_YOUR TASK:_
Output only the lines from the start of the entries through the line holding "scene.camera = cam". Each line must match the original exactly.

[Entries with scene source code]

####################

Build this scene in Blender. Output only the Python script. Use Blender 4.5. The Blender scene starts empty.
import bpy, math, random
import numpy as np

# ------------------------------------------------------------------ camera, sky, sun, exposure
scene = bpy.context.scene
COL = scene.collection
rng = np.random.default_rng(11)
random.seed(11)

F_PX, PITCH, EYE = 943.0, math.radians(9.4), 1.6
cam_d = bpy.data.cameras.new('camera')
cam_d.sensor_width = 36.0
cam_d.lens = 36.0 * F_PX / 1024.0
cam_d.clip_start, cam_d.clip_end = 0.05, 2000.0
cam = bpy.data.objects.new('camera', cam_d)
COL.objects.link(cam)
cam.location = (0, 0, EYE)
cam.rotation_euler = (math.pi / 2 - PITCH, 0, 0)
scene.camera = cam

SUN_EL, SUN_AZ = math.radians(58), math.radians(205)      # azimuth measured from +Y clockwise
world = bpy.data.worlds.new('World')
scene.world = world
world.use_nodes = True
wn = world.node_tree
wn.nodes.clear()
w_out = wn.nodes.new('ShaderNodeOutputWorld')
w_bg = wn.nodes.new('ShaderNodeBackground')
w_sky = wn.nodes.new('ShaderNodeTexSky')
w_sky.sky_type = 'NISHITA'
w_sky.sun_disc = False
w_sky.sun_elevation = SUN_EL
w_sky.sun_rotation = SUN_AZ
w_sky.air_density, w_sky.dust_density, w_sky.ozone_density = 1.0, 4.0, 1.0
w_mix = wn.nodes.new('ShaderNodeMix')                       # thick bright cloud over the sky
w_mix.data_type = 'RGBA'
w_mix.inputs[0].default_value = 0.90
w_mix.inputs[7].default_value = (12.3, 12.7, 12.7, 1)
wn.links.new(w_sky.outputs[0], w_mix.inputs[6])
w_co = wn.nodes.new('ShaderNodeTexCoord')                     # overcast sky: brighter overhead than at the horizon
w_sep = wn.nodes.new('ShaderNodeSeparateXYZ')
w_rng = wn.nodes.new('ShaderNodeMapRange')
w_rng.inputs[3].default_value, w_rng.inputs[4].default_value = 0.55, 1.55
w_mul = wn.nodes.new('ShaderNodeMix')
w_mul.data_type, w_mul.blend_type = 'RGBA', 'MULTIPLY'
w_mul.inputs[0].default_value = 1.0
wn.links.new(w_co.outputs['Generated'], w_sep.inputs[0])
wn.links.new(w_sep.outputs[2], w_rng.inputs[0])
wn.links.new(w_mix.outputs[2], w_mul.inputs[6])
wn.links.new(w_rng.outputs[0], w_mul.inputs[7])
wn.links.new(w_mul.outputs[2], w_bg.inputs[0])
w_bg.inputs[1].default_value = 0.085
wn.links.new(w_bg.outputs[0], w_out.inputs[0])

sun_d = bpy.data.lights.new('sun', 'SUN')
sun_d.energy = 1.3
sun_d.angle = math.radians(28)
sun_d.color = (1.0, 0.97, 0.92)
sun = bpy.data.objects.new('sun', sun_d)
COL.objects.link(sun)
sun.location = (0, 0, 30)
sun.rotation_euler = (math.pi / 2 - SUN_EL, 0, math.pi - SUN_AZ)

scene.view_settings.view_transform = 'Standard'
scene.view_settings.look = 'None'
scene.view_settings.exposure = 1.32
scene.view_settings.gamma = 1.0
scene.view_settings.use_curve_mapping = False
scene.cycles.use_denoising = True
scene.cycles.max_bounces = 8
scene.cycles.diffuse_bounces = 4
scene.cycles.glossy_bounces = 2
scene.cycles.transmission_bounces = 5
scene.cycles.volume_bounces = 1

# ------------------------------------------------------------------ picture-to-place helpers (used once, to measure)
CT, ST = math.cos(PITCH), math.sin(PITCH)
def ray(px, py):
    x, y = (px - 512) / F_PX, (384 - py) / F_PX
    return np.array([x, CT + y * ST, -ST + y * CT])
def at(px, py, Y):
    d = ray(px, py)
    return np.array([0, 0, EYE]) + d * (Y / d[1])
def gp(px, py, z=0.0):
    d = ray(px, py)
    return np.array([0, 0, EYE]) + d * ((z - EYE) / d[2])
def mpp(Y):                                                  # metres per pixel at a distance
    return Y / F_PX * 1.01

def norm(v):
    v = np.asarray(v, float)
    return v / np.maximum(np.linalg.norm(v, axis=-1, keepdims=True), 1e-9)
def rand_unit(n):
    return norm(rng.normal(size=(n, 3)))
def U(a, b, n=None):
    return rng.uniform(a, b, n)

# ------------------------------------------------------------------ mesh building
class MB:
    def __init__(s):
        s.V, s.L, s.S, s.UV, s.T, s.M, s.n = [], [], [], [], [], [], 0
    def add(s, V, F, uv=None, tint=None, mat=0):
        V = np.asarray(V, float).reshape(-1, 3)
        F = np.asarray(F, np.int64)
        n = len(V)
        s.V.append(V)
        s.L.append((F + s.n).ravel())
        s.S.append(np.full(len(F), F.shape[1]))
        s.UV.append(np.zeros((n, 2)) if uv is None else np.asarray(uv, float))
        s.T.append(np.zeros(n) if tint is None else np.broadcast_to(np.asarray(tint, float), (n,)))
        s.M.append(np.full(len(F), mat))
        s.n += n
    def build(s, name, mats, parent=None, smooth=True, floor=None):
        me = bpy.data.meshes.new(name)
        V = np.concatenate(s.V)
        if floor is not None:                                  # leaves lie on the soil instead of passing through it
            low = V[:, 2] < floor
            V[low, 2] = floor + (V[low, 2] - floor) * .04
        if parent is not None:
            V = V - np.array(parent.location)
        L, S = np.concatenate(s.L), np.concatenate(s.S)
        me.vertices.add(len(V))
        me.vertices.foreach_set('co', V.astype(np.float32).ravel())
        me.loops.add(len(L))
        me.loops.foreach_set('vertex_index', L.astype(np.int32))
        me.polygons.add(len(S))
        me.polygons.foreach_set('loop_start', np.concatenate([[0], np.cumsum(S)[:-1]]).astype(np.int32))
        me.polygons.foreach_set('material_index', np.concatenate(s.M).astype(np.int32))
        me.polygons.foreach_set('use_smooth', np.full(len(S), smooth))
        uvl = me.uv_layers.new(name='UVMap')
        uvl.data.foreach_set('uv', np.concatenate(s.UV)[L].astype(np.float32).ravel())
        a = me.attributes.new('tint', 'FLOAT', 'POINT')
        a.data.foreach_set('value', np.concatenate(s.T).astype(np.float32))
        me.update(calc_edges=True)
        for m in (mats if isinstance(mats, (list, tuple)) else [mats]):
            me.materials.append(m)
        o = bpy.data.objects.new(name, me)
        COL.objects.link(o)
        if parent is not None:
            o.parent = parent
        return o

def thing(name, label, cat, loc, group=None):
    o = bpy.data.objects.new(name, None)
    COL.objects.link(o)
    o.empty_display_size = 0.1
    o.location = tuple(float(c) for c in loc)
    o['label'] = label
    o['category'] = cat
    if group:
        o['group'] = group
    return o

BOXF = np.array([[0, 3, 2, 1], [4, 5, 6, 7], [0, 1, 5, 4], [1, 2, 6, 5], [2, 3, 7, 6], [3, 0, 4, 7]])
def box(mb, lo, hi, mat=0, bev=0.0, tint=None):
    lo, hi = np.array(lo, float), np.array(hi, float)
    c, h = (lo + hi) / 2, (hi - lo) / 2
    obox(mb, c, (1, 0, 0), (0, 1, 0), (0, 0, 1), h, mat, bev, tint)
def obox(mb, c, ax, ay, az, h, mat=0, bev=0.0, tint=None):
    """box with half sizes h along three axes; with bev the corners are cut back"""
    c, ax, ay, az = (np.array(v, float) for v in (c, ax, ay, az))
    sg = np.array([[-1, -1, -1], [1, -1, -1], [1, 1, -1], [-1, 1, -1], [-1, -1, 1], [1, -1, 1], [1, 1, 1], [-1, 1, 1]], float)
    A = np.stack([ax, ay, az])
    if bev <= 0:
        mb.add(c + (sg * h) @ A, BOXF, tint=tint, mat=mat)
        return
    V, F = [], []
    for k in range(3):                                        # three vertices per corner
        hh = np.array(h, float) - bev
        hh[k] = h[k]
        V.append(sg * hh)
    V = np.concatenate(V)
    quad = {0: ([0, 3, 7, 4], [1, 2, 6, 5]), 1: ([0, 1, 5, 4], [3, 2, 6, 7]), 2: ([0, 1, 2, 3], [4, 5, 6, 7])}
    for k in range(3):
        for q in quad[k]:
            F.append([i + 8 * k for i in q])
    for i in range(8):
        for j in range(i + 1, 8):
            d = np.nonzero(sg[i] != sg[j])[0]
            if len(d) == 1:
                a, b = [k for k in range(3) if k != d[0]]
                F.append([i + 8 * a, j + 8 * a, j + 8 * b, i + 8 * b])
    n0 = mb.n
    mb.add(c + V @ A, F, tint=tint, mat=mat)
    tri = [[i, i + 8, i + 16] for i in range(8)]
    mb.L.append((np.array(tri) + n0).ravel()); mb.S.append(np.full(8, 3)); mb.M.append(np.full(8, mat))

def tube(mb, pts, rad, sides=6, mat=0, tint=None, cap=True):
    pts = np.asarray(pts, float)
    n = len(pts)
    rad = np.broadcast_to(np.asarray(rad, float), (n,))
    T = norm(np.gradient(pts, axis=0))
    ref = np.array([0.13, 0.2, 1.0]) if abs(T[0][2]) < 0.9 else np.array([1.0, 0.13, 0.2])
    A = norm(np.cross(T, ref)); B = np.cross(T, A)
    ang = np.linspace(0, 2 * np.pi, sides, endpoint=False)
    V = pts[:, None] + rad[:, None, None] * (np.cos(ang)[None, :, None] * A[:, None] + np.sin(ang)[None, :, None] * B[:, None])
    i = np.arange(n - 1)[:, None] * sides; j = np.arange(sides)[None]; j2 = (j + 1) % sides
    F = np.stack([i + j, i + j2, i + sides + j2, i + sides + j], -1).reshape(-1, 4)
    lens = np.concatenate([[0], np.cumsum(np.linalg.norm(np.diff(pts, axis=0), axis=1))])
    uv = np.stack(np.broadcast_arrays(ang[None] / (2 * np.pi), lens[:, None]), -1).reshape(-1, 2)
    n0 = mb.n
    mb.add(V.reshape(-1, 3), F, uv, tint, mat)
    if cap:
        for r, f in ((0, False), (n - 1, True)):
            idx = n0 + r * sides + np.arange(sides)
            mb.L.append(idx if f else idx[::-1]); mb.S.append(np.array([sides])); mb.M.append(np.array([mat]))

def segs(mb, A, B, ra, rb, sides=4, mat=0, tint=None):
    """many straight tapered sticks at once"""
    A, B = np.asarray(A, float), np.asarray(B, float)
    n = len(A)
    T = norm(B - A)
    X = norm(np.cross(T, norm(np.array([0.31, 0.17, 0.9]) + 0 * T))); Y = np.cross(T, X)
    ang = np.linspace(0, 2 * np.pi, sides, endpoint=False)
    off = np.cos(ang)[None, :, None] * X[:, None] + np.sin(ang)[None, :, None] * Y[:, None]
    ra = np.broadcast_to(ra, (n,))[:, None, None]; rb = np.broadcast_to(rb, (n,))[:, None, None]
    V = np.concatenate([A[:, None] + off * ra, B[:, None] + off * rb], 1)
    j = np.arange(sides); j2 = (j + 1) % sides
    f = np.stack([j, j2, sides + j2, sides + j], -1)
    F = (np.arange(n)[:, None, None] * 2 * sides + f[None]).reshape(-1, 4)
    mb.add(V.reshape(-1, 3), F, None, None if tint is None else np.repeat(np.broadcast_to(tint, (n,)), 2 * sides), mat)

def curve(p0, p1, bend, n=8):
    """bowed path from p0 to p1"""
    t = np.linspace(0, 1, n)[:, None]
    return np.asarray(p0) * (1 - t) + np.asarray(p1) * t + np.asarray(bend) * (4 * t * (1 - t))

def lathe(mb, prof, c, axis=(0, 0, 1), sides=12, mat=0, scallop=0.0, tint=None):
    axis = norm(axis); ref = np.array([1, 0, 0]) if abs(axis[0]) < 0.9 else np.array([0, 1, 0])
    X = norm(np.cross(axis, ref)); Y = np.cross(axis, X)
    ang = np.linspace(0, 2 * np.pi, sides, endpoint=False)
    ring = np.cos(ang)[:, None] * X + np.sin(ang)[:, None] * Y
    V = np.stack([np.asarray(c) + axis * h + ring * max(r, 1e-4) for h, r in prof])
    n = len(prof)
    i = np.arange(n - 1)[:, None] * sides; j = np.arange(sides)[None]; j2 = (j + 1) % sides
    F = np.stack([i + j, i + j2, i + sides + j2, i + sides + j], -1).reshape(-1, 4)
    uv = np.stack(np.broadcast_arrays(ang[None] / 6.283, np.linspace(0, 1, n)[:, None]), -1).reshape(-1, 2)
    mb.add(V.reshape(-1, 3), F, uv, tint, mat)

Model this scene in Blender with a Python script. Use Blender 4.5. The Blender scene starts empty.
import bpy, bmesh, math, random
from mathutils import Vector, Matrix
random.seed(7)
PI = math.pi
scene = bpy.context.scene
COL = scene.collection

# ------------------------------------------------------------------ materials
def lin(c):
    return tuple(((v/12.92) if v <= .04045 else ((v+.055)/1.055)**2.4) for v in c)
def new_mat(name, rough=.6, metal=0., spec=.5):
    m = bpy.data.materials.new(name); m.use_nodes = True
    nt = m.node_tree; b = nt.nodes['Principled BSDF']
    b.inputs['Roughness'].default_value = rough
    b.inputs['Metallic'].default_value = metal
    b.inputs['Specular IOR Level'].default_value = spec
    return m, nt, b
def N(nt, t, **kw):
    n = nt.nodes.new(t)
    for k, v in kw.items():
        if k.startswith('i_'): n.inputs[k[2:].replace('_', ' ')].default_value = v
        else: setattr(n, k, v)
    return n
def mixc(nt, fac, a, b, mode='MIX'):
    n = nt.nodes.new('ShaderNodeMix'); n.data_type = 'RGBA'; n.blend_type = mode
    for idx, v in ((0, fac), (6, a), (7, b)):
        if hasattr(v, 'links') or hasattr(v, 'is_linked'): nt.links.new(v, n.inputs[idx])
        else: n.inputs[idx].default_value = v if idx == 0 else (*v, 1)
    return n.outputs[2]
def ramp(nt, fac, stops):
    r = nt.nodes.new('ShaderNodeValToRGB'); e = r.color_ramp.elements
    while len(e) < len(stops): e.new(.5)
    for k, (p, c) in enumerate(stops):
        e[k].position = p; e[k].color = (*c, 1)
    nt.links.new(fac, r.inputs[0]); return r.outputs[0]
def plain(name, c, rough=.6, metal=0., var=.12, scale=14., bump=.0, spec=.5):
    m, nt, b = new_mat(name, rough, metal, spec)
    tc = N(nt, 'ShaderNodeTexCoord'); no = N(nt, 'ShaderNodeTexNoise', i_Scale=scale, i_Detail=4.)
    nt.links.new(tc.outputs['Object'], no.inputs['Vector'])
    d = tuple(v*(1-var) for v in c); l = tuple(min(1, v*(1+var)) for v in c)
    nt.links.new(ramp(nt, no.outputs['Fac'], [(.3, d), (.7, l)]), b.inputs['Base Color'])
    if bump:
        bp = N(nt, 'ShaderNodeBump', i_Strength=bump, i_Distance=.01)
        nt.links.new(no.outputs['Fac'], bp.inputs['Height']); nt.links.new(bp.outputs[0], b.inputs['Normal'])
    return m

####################

_THE RESPONSE:_
Build this scene in Blender. Output only the Python script. Use Blender 4.5. The Blender scene starts empty.
import bpy, math, random
import numpy as np

# ------------------------------------------------------------------ camera, sky, sun, exposure
scene = bpy.context.scene
COL = scene.collection
rng = np.random.default_rng(11)
random.seed(11)

F_PX, PITCH, EYE = 943.0, math.radians(9.4), 1.6
cam_d = bpy.data.cameras.new('camera')
cam_d.sensor_width = 36.0
cam_d.lens = 36.0 * F_PX / 1024.0
cam_d.clip_start, cam_d.clip_end = 0.05, 2000.0
cam = bpy.data.objects.new('camera', cam_d)
COL.objects.link(cam)
cam.location = (0, 0, EYE)
cam.rotation_euler = (math.pi / 2 - PITCH, 0, 0)
scene.camera = cam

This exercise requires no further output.